BleInterface(const BleInterface&) = delete;
BleInterface& operator=(const BleInterface&) = delete;
BleInterface(BleInterface&&) = delete;
BleInterface& operator=(BleInterface&&) = delete;
// Get the singleton-like instance;
static BleInterface& instance();
// Application callbacks
void SetBleAppCallbacks(BleIntAppCallbacks* appCb) { m_app = appCb; }
// Packet Translator callbacks
void SetBlePktTransCallbacks(BleIntPktTransCallbacks* pktTransCb) { m_pkt_trans = pktTransCb; }
// Public API
void StartAdv(void);
void WriteBleAttribute(TS_BLE_ATTRIBUTE_DATA *pAttrData);
void PostBleResp(TE_PACKET_TRANSLATOR_RESP_ID respId, uint8_t isSuccess);
private:
BleInterface() = default;
~BleInterface();
BleIntAppCallbacks* m_app = nullptr;
BleIntPktTransCallbacks* m_pkt_trans = nullptr;
};
What does this singleton get us? Well inability to destroy all contained resources until program termination which is why Mr. YouTube doesn't like them. But also that public instance() function returns the single, statically allocated instance every time it's called from anywhere in the program.

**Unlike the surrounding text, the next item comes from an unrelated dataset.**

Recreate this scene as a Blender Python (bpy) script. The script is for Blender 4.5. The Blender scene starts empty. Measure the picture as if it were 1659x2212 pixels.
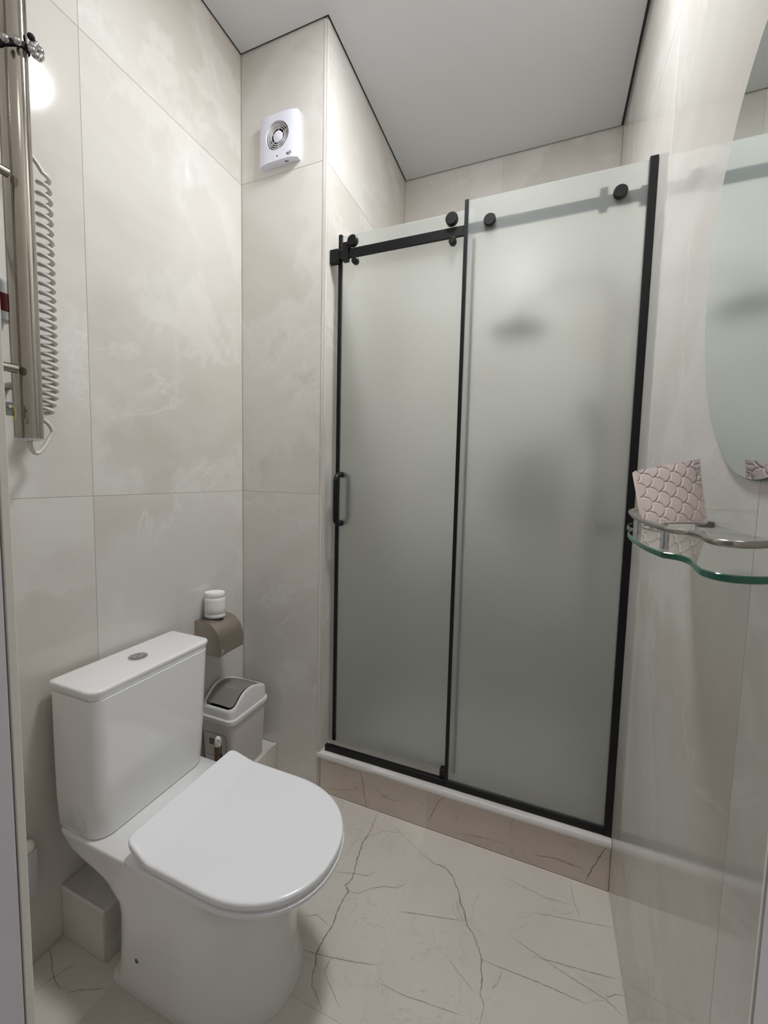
import bpy, bmesh, math, random
from mathutils import Vector, Matrix
random.seed(7)
S = bpy.context.scene
COL = S.collection
PI = math.pi

# ------------------------------------------------------------------ camera
W_PX, H_PX, F_PX = 1659.0, 2212.0, 879.0
YAW, PITCH, ROLL, CAM_H = -0.37605, -0.07776, 0.02271, 1.2742
fw = Vector((math.sin(YAW) * math.cos(PITCH), math.cos(YAW) * math.cos(PITCH), math.sin(PITCH)))
r0 = Vector((math.cos(YAW), -math.sin(YAW), 0)); u0 = r0.cross(fw)
rt = math.cos(ROLL) * r0 + math.sin(ROLL) * u0
up = -math.sin(ROLL) * r0 + math.cos(ROLL) * u0
cd = bpy.data.cameras.new('camera'); cam = bpy.data.objects.new('camera', cd); COL.objects.link(cam)
cam.matrix_world = Matrix(((rt.x, up.x, -fw.x, 0), (rt.y, up.y, -fw.y, 0), (rt.z, up.z, -fw.z, CAM_H), (0, 0, 0, 1)))
cd.sensor_fit = 'HORIZONTAL'; cd.sensor_width = 36.0; cd.lens = 36.0 * F_PX / W_PX
cd.shift_y = -8.6 / W_PX; cd.clip_start = 0.01
S.camera = cam

# ------------------------------------------------------------------ world, exposure, lamp strengths
wd = bpy.data.worlds.new('world'); S.world = wd; wd.use_nodes = True
wd.node_tree.nodes['Background'].inputs[0].default_value = (0.93, 0.94, 1.0, 1)
wd.node_tree.nodes['Background'].inputs[1].default_value = 0.14
LAMP = 92.0

S.view_settings.view_transform = 'Standard'; S.view_settings.look = 'None'
S.view_settings.gamma = 1.0; S.view_settings.use_curve_mapping = False
S.view_settings.exposure = 0.12
S.cycles.max_bounces = 12; S.cycles.transmission_bounces = 10; S.cycles.diffuse_bounces = 6
S.cycles.glossy_bounces = 6; S.cycles.sample_clamp_indirect = 6.0; S.cycles.caustics_reflective = False
S.cycles.use_denoising = True

# ------------------------------------------------------------------ room numbers (metres)
XL, XP, XR = -1.168, -0.788, 0.245       # left wall, pier side, right wall
YF, YP, YB = 0.250, 1.356, 2.203         # front (door) wall, pier face, shower back wall
HC = 2.870
S1, S2 = 1.201, 2.401                    # horizontal tile joints
YD = 1.376                               # fixed glass
YS = 1.410                               # sliding glass
ZK = 0.166                               # curb top

# ------------------------------------------------------------------ helpers
def nodes(name):
    m = bpy.data.materials.new(name); m.use_nodes = True
    nt = m.node_tree; return m, nt, nt.nodes['Principled BSDF']
def lin(c):
    return tuple(((v / 12.92) if v <= 0.04045 else ((v + 0.055) / 1.055) ** 2.4) for v in c) + (1,)
def rgb(r, g, b): return lin((r / 255, g / 255, b / 255))
def plain(name, col, rough=0.5, metal=0.0, bump=0.0, bscale=60, spec=0.5, coat=0.0, var=0.04):
    m, nt, b = nodes(name)
    tc = nt.nodes.new('ShaderNodeTexCoord'); n = nt.nodes.new('ShaderNodeTexNoise')
    n.inputs['Scale'].default_value = bscale; n.inputs['Detail'].default_value = 4
    nt.links.new(tc.outputs['Object'], n.inputs['Vector'])
    mx = nt.nodes.new('ShaderNodeMixRGB'); mx.blend_type = 'MULTIPLY'; mx.inputs[0].default_value = 1
    mx.inputs[1].default_value = col
    mr = nt.nodes.new('ShaderNodeMapRange'); mr.inputs[3].default_value = 1 - var; mr.inputs[4].default_value = 1
    nt.links.new(n.outputs[0], mr.inputs[0]); nt.links.new(mr.outputs[0], mx.inputs[2])
    nt.links.new(mx.outputs[0], b.inputs['Base Color'])
    b.inputs['Roughness'].default_value = rough; b.inputs['Metallic'].default_value = metal
    b.inputs['Specular IOR Level'].default_value = spec
    if coat: b.inputs['Coat Weight'].default_value = coat; b.inputs['Coat Roughness'].default_value = 0.03
    if bump:
        bp = nt.nodes.new('ShaderNodeBump'); bp.inputs['Strength'].default_value = bump; bp.inputs['Distance'].default_value = 0.001
        nt.links.new(n.outputs[0], bp.inputs['Height']); nt.links.new(bp.outputs[0], b.inputs['Normal'])
    return m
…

BleInterface& BleInterface::instance() {
static BleInterface singleton;
return singleton;
}
And public functions SetBleAppCallbacks() and SetBlePktTransCallbacks() allow code from anywhere to set the desired callbacks. AND those callbacks are kindof abstract classes but not really because they don't have at least one pure virtual function because I did not want to force the inheriting class to implement all virtual functions because real world implementations may not. The AI calls them "base callback interfaces" or "non-pure virtual interfaces". So we shall all call them what the AI says, for the singularity is coming; it's a singleton.

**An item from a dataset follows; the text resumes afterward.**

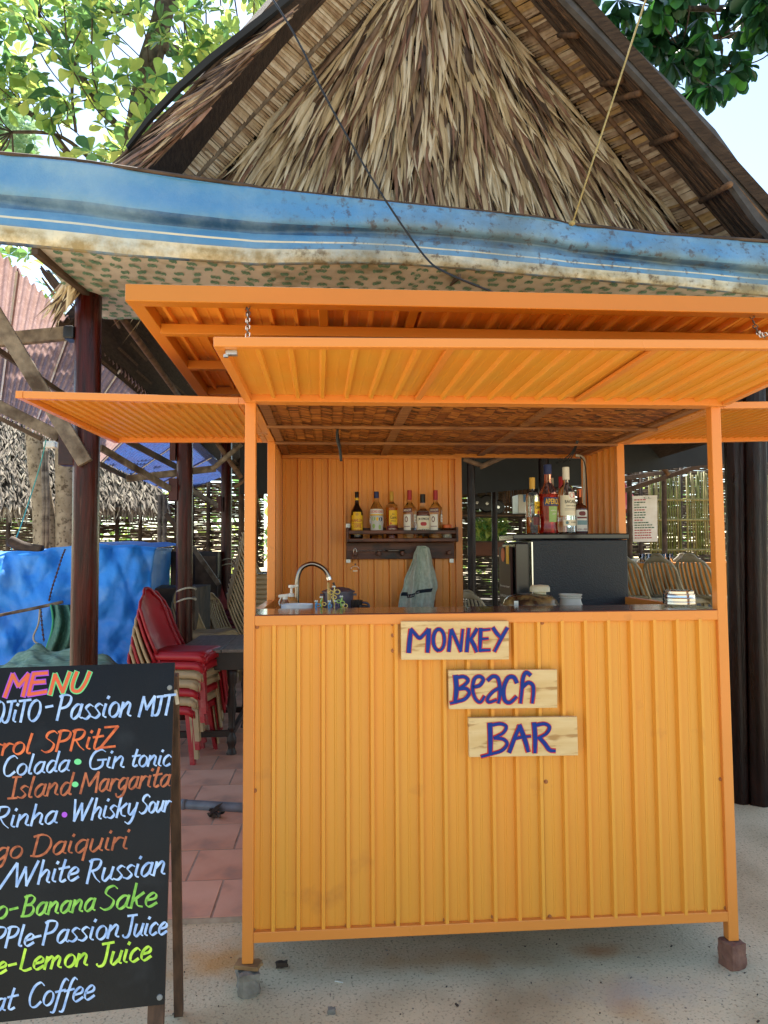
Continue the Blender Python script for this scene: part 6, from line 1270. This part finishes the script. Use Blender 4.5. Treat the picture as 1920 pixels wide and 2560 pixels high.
# ---------------------------------------------------------------- thatched hut and woven fences behind
hut = thing('thatched_hut', 'grey weathered palm thatched hut with woven walls at the back left', 'hut', P(150, 1500, 10)); hut.location.z = 0
HT_ = [mat('grey_thatch_'+k, a, c2, rough=.9, scale=9, bump=.4) for k, a, c2 in (('a', '94887a', '746858'), ('b', '7b6f60', '5c5145'), ('c', 'b0a492', '8f826f'), ('d', '564b40', '3d352c'))]
a, c, d, e_ = P(-250, 1270, 9.3), P(425, 1268, 9.3), P(300, 1030, 11.5), P(-250, 960, 11.5)
m = MB(); m.slab([a, c, d, e_], .1); m.build('roof', HT_[3], hut)
q = MB(); nrm = (c-a).cross(e_-a).normalized(); nrm = nrm if nrm.y < 0 else -nrm
for k in range(5200):
    u, v = random.random(), random.random()**.8; p = a.lerp(c, u).lerp(e_.lerp(d, u), v)+nrm*.03; blade(q, p, (a-e_).normalized()+V((rnd(-.35, .35), 0, rnd(-.1, .15)))+nrm*rnd(0, .2), nrm+V((rnd(-.5, .5), 0, 0)), rnd(.16, .34), rnd(.025, .05), random.choices(range(4), (4, 4, 3, 2))[0], rnd(-.4, .4), rnd(-.1, .4), 3, .3)
for k in range(420): p = a.lerp(c, random.random())+nrm*.02; blade(q, p, V((rnd(-.3, .3), -.1, -1)), V((0, -1, 0)), rnd(.15, .35), .03, random.randrange(4), rnd(-.3, .3), .1, 3)
tag(q.build('thatch', HT_, hut), kind='stuff')
wattle(-250, 250, 1262, 1400, 9.4, 3.3, '', hut, (20, 90, 240), .04)
wattle(238, 450, 1236, 1420, 9.8, 3.2, 'dark woven stick fence with bright gaps between the log posts', None, (292, 350, 440), .12)
wattle(440, 660, 1150, 1420, 9.8, 3.0, 'tall dark woven stick screen closing the back of the hall', None, (480, 520, 600, 640), .12)
for px, lb in ((400, 'left upright of the pale pole pair before the woven fence'), (412, 'right upright of the pale pole pair before the woven fence')): m = MB(); a = P(px, 1400, 8.2); a.z = 0; m.tube([a, P(px, 1238, 8.2)], .035, 7); tag(m.build('pole', OLD, smooth=True, loc=a), lb, 'pole')
m = MB(); m.bar(P(482, 1368, 5.5), P(548, 1462, 5.5), .05, .05); tag(m.build('bamboo_pole', OLD, loc=P(548, 1462, 5.5)), 'slanting grey bamboo pole between second and third log posts', 'pole')
m = MB(); m.bar(P(415, 1285, 7.5), P(520, 1420, 7.5), .06, .06); tag(m.build('strut', OLDD, loc=P(415, 1285, 7.5)), 'dark slanting timber strut before the woven fence', 'strut')
pbx('cabinet', 'dark wooden cabinet standing behind the second log post', 'cabinet', 425, 1378, 545, 1500, 6.8, .5, TBD, (('door_panel', .05, .1, .48, .9, OLDD), ('door_panel', .52, .1, .95, .9, OLDD)))
pbx('side_cabinet', 'low dark cabinet filling the hall behind the beige stack', 'cabinet', 600, 1430, 700, 1560, 7.5, .5, TBD, (('door_panel', .05, .1, .95, .9, OLDD),))
# ---------------------------------------------------------------- greenery and light beyond the hall
q = MB()
for k in range(5200):
    x, z = rnd(-14, 18), rnd(0, 3.4)**1.0; y = rnd(15.5, 17.5); M_ = Matrix.Translation((x, y, z)) @ Matrix.Rotation(rnd(0, 6.28), 4, 'Z') @ Matrix.Rotation(rnd(-1.2, 1.2), 4, 'Y'); leafmesh(q, M_, rnd(.25, .5), rnd(.12, .25), random.choice((0, 1, 2, 2, 3)))
tag(q.build('hedge', LEAFM, loc=(0, 16, 0), smooth=True), 'sunlit green shrubbery far behind the hall', 'shrubbery', kind='stuff')
q = MB()
for k in range(1500): M_ = Matrix.Translation(P(rnd(-140, 85), rnd(285, 430), rnd(17, 20))) @ Matrix.Rotation(rnd(0, 6.28), 4, 'Z') @ Matrix.Rotation(rnd(-1.2, 1.2), 4, 'Y'); leafmesh(q, M_, .3, .16, random.choice((0, 1, 2)))
ft = thing('tree', 'hazy distant tree crown low at the left edge', 'tree', (P(0, 400, 18.5).x, 18.5, 0)); tag(q.build('crown', [mat('far_leaf_'+k, a, rough=.7, translucent=.3) for k, a in (('a', '9ab88c'), ('b', '86a87c'), ('c', 'a8c49a'))], ft, smooth=True), kind='stuff'); m = MB(); m.tube([(P(0, 400, 18.5).x, 18.5, 0), P(-20, 380, 18.5)], .25, 10); m.build('trunk', BARK, ft, smooth=True)
q = MB()
for k in range(420): M_ = Matrix.Translation(P(rnd(1187, 1262), rnd(1300, 1352), rnd(7, 7.6))) @ Matrix.Rotation(rnd(0, 6.28), 4, 'Z') @ Matrix.Rotation(rnd(-1.2, 1.2), 4, 'Y'); leafmesh(q, M_, .12, .06, random.choice((0, 1, 2)))
tag(q.build('leafy_plants', LEAFM, loc=P(1225, 1350, 7.3), smooth=True), 'green leafy plants behind the kitchen shelf left of the fridge', 'plants', kind='stuff')
# red umbrella fragment by the hall wall
c = P(1556, 1268, 8.5); t = thing('parasol', 'red folded parasol leaning behind the pole left of the poster', 'parasol', (c.x, 8.5, 0)); m = MB(); m.lathe((c.x, 8.5, c.z), [(.02, .45), (.16, .2), (.34, -.05), (.3, -.08), (.02, .1)], 12); m.build('canopy', CHR, t); m = MB(); m.tube([(c.x, 8.5, PZ), (c.x, 8.5, c.z+.4)], .02, 8); m.build('pole', OLDD, t)
tb(1555, 1196, 6, 1668, 1180, 6.5, 10, OLDD, 'tie_beam'); tb(1645, 1150, 5.4, 1672, 1188, 5.4, 12, POLE, 'pole', True); tb(1556, 1228, 6.4, 1790, 1152, 6.4, 11, OLDD, 'tie_beam')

But you're Setting Everything Up in One Place
Exactly. A real pickle. In the C implementation, NordicPacketTranslator.c calls SetPacketTransCallbacks() and Application.c calls SetBleAppCallbacks(). C++ is doing it all in main().
int main()
{
char choice = 0;
TS_NORDIC_PT_SETUP ptSetup;
ptSetup.pSendBytes = SerialPortSendBytes;
ptSetup.pGetBytes = SerialPortGetBytes;
NordicPacketTranslator nordicPktTrans(ptSetup);
Application app;
auto& bleInterface = BleInterface::instance();
bleInterface.SetBlePktTransCallbacks(&nordicPktTrans);
bleInterface.SetBleAppCallbacks(&app);
...
}
In my defense, if I tried dependency injecting a BleInterface object into the Application and NordicPacketTranslator classes, I'd still have to do that all in one place maybe. Also, the C implementation is calling InitNordicPacketTranslator() and InitApplication() in main, so I think the moral of the story is just use global variables.
Just a Little Bit Extra
Supreme confidence in my C implementation lead me to just write non-functioning example code. Supreme lack of confidence in this C++ version lead me to make a functional MS Visual Studio console program that takes some simple user input and outputs status in all the right places. It even replicates Mr. Cherno's gripe about the whole destroying after program termination thing, although isn't that going to happen anyway unless you expressly delete a dynamically heap allocated class instance? I say yes because I'm allocating Application and NordicPacketTranslator instances on the stack to be automatically destroyed when main() goes out of scope.
Thoughts?
The post-termination destruction doesn't matter for this implementation because embedded systems stay up until power is removed or the system resets. Otherwise, stepping through the program, I anecdotally think it's doing more cycles to invoke the callback functions, which makes sense as it's all objecty. I find the syntax confusing, but that could be from not writing C++ in a long while. Some say this should make it easier to write unit tests, but I'm not so sure; I'd need to try it. Overall, I'd need to implement a full system or two in C++ before judging. For now, I gotta crab movie to go see.